I have been exploring and studying the EDDSA algorithm for curve 25519 and curve 448 in RFC 8032 (https://www.rfc-editor.org/rfc/rfc8032) as well as for curves 414 and 521 from this (https://eprint.iacr.org/2015/677.pdf ) and with respect to the rules for pruning a scaler before multiplying the base point, I noticed two things of particular interest:
- The value of N for the highest scaler bit to be set is different in RFC8032 for EDDSA 448 than in the paper "EdDSA for more curves" (https://eprint.iacr.org/2015/677.pdf. In the RFC it gives N = 447 and in the paper it gives N = 448. A search through popular public reference code shows the value of N = 447 as per the RFC is the one being used. Can anyone confirm which of these two values is "correct" in the sense of its impact on security? Is this simply an error in the paper?
- After pruning as per the rules for each curve, the final maximum possible scaler value can be larger than L - 1, where L is the sub-group order, a prime. As I understand things, multiplying a base point by L yields neutral and multiplying by L + 1 is equivalent to multiplying by 1 (ie: it is cyclic and the points restart from the base point). Assuming my understanding of this is correct, is there a particular advantage to multiplying by a value larger than L-1 that I am not aware of?

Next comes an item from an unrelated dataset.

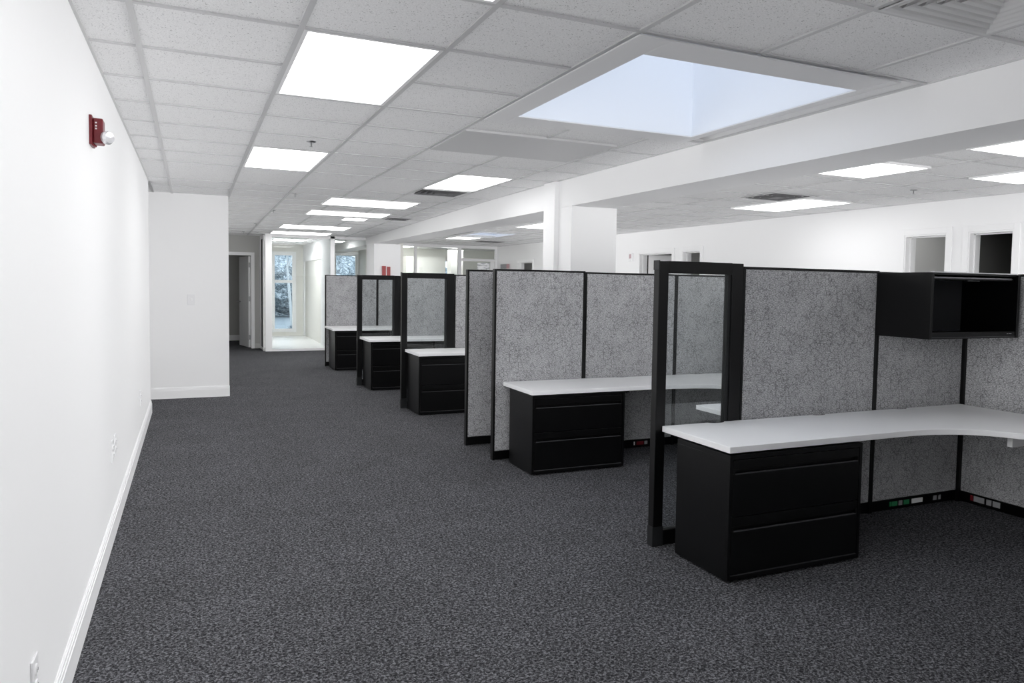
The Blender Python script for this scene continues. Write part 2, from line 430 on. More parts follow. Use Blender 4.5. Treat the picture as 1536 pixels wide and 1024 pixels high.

To guarantee a neutral point value can never be generated (although virtually impossible if a good random number generator is used to get the initial scaler multiplier), would it not make more sense to take the initial random bits and perform R mod L, masking the lower bits as per pruning rules to stay in the same sub-group, checking for a zero result and choosing another random value if zero?
Or does the defined pruning method somehow guarantee that the result will never be a multiple of L in a way that is not obvious to a non-expert? If it does, I would see this as a way to avoid doing a modular reduction by L and everything would make sense.